Comptrolle­r Kevin P. Lembo, another advocate for savings reform, has said Connecticu­t needs to build a reserve of at least 15 percent to compensate for its highly volatile tax system.

“First steps are always easy,” Lembo said Thursday of the expected bump in the state’s reserves. “But it’s the follow-through that will count for Connecticu­t. Connecticu­t remains less than halfway to where it must be to establish a budget reserve fund sufficient to provide our state with the financial security and stability that we demand.”

“Going from seventh-fromthe-bottom to the middle certainly is an improvemen­t,” Klarides said. “But is it where we need to be? Absolutely not.”

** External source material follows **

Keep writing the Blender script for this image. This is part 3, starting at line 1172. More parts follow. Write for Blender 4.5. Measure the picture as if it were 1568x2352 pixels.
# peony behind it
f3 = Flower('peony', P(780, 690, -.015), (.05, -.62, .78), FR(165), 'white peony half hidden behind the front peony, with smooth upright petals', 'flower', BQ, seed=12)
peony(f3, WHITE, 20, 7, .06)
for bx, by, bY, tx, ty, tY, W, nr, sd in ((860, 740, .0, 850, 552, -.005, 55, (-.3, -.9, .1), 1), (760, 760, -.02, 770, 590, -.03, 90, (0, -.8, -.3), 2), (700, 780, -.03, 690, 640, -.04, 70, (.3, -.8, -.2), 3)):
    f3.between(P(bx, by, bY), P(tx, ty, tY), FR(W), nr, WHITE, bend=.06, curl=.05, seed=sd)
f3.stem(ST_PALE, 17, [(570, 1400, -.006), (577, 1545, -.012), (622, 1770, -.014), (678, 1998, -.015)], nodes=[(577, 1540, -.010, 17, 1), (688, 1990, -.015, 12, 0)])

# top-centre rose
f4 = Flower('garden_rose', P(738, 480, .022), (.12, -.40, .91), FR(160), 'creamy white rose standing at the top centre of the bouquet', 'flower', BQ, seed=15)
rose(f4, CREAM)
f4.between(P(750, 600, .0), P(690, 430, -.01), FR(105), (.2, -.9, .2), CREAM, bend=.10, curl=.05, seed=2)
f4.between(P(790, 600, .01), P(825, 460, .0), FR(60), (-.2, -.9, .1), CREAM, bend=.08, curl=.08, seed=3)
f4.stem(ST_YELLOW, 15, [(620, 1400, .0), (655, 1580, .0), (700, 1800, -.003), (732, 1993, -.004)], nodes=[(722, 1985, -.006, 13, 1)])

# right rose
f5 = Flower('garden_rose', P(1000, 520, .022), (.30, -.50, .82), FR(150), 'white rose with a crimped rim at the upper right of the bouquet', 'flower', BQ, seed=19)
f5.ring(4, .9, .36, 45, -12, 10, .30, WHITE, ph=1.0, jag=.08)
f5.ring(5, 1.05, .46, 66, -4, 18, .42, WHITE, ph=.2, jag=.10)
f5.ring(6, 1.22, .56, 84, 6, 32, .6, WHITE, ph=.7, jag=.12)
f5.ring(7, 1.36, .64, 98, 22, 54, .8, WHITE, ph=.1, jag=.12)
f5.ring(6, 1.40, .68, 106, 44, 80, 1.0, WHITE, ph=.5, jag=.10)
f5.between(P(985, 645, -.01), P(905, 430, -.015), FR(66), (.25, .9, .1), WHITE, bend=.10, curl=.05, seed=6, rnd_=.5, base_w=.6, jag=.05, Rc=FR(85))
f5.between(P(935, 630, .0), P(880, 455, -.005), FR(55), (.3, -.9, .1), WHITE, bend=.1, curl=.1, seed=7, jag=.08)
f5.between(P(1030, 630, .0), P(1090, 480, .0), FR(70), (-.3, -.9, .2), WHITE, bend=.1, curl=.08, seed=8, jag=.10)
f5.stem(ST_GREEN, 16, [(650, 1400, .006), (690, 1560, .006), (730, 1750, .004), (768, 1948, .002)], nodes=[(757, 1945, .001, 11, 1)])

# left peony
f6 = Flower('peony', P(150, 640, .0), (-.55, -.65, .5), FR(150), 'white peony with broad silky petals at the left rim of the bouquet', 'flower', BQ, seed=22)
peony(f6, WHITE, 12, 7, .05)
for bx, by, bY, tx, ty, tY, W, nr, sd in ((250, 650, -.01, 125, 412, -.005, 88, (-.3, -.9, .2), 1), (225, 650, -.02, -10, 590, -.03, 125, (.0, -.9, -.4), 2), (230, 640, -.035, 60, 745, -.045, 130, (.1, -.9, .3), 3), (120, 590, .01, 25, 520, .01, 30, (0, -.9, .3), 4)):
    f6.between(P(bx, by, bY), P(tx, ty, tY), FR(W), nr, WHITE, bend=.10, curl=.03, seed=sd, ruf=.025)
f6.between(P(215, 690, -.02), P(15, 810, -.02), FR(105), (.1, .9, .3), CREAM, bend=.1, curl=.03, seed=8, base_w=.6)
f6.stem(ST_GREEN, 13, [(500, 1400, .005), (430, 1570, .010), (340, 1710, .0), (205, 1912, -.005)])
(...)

Pew analysts wrote Connecticu­t is not alone in beefing up its reserves.

“Despite budget pressure from slow tax revenue growth and pent-up spending demands following the recession, policymake­rs in many states have made efforts to set aside money,” they wrote.

Citing preliminar­y data from the National Associatio­n of State Budget Officers, they added that Connecticu­t and 29 other states added — or expect to add — to their reserves following the 2017-18 fiscal year, while another seven states foresaw a drop.